今回はサラブレッドの三大始祖に関して、自分自身の勉強も兼ねて情報をまとめてみようかと思います。
現在の全てのサラブレッド(英語でThoroughbred、フランス語でPur-sang、thorough[徹底的な]+bred[品種改良されたもの]という意味。JRAによる説明はこちら)とされる馬たちは、その父系(サイアーライン)を遡ると必ず3頭の種牡馬(バイアリーターク、ダーレーアラビアン、ゴドルフィンアラビアン)に行き着くことになります。この3頭のことを「三大始祖」と呼んだりするわけです。もちろんこれ以外にも父系は数多く存在したわけですが、現在ではこの3つ以外は断絶しています。
1688年、イギリスのロバート・バイアリー大尉はハンガリーに侵攻し、当時ヨーロッパの脅威となっていたオスマン・トルコに義勇兵を率いて参戦しました。
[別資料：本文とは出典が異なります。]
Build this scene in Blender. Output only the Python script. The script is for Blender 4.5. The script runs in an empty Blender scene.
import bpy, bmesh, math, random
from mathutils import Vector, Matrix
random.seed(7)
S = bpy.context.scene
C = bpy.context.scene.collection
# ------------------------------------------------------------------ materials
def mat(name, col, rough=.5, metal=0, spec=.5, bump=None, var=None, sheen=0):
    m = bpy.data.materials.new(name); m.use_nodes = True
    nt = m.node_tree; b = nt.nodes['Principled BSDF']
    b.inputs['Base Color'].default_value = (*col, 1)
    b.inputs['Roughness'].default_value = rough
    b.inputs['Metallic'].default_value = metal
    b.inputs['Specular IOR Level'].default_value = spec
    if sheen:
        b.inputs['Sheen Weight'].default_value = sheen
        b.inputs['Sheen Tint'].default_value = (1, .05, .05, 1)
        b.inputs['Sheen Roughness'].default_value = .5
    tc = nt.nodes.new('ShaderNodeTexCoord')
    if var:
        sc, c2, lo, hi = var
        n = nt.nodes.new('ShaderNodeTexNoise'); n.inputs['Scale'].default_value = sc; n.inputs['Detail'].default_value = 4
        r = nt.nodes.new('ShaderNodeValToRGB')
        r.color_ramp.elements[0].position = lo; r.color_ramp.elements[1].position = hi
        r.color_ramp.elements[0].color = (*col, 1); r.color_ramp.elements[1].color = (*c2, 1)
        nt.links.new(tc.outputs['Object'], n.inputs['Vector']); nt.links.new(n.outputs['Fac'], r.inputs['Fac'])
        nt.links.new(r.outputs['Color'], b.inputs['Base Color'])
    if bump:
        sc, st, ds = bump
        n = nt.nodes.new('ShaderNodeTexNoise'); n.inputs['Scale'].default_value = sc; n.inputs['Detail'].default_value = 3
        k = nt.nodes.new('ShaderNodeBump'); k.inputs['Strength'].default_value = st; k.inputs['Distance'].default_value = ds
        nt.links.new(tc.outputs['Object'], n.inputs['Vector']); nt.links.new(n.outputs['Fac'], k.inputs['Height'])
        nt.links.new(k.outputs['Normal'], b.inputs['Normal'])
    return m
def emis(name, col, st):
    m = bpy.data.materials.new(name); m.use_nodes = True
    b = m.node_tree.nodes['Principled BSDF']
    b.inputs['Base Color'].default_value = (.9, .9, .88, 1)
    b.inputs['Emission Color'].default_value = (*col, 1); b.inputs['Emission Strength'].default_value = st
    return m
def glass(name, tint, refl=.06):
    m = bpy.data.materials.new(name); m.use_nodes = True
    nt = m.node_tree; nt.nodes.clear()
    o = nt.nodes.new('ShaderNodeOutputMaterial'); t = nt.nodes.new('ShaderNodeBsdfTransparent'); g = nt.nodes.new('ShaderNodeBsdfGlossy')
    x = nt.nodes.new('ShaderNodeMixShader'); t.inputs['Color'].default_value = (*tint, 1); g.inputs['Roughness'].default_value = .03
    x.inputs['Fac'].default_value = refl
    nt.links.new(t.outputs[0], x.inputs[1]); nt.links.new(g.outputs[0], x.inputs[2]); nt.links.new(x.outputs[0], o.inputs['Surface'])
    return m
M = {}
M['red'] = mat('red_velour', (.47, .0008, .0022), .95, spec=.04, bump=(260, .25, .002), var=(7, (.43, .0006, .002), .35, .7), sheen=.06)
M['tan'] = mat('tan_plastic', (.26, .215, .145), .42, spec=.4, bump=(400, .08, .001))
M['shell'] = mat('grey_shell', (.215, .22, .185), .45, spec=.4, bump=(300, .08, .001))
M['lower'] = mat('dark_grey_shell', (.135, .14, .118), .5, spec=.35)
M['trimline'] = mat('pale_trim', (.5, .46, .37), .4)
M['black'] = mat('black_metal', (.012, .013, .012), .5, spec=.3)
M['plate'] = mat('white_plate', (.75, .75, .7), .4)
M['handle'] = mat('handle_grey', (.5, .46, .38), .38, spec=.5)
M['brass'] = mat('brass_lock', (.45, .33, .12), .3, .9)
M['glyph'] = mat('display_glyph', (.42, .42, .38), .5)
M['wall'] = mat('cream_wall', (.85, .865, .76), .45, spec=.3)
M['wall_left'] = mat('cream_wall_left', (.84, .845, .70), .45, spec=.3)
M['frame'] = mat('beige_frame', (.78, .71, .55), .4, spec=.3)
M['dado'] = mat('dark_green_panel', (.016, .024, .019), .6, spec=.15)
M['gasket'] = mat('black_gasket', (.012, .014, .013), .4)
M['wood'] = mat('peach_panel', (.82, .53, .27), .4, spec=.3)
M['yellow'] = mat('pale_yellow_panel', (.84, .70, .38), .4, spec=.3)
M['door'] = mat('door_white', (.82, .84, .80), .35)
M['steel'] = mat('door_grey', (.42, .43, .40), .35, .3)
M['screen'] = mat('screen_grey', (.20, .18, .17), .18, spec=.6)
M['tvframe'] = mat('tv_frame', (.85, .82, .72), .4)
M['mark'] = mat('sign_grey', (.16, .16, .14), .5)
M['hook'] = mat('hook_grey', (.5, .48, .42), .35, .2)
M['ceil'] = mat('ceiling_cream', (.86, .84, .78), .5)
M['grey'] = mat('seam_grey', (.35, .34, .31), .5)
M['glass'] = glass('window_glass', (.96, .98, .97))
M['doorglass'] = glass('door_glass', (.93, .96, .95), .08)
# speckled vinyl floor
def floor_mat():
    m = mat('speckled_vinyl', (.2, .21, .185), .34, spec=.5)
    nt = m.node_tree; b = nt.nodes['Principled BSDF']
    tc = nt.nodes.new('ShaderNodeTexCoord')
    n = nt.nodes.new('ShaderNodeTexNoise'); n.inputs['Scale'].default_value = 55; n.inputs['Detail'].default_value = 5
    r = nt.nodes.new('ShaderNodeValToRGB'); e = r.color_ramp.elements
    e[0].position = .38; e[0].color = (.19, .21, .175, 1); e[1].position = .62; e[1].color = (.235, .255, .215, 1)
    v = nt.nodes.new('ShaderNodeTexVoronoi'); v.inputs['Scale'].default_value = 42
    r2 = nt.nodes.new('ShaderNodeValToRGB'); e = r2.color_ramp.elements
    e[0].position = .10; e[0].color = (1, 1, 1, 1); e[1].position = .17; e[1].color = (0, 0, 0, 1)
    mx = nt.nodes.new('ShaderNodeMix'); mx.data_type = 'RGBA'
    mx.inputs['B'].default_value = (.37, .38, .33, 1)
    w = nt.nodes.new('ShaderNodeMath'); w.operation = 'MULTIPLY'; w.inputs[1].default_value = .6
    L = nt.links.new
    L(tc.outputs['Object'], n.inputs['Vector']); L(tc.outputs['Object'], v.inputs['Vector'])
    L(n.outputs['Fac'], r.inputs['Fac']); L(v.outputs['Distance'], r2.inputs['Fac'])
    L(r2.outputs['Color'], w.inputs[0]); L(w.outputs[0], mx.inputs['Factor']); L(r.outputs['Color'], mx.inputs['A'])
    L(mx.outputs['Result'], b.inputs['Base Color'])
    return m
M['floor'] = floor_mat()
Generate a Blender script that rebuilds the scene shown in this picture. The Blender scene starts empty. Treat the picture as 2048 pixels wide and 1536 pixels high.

彼はここで1頭のターク馬(つまりトルコ馬)を捕獲します。大尉はスピードに溢れたこの馬で戦場を駆け巡ったが、戦乱が終結すると故郷へ帰り、この優れたターク馬を種牡馬としました。この馬がバイアリータークと呼ばれることになります。バイアリータークの血はヘロド(1758-1780)の成功により広まることになります。
ダーレーアラビアンは18世紀初頭に「最高の評価を得た」アラブ馬としてイギリスに輸入、ダーレー一族の牧場で養われ、種牡馬として供用されました。ダーレーアラビアンの血は、歴史的名馬エクリプス(1764-1789)の成功によって広まることとなります。このエクリプスは、アメリカの年度代表馬に与えられるエクリプス賞、イギリスのエクリプスステークスなどに名を残しています。
最後にゴドルフィンアラビアンです。1728年に生まれたイエメンの純血アラブ系の馬で、当初はシャムと呼ばれていたそうです。やがてフランス王ルイ15世に贈られ、1733年に最終的にイギリスのゴドルフィン伯爵の手に渡ることとなりました。ゴドルフィンアラビアンの血脈は18世紀の大種牡馬マッチェム(1748-1781)の活躍よって今日に伝えられています。
このように三大始祖の血脈は今日まで続いているわけです。今回は本村凌二先生の『競馬の世界史ーサラブレッド誕生から21世紀の凱旋門賞まで』を参考にさせていただきました。面白い本なのでぜひ読んでみてください。ちなみに本村先生は東京大学で教授をされていた古代ローマ史研究者で競馬好きとしても知られている方です。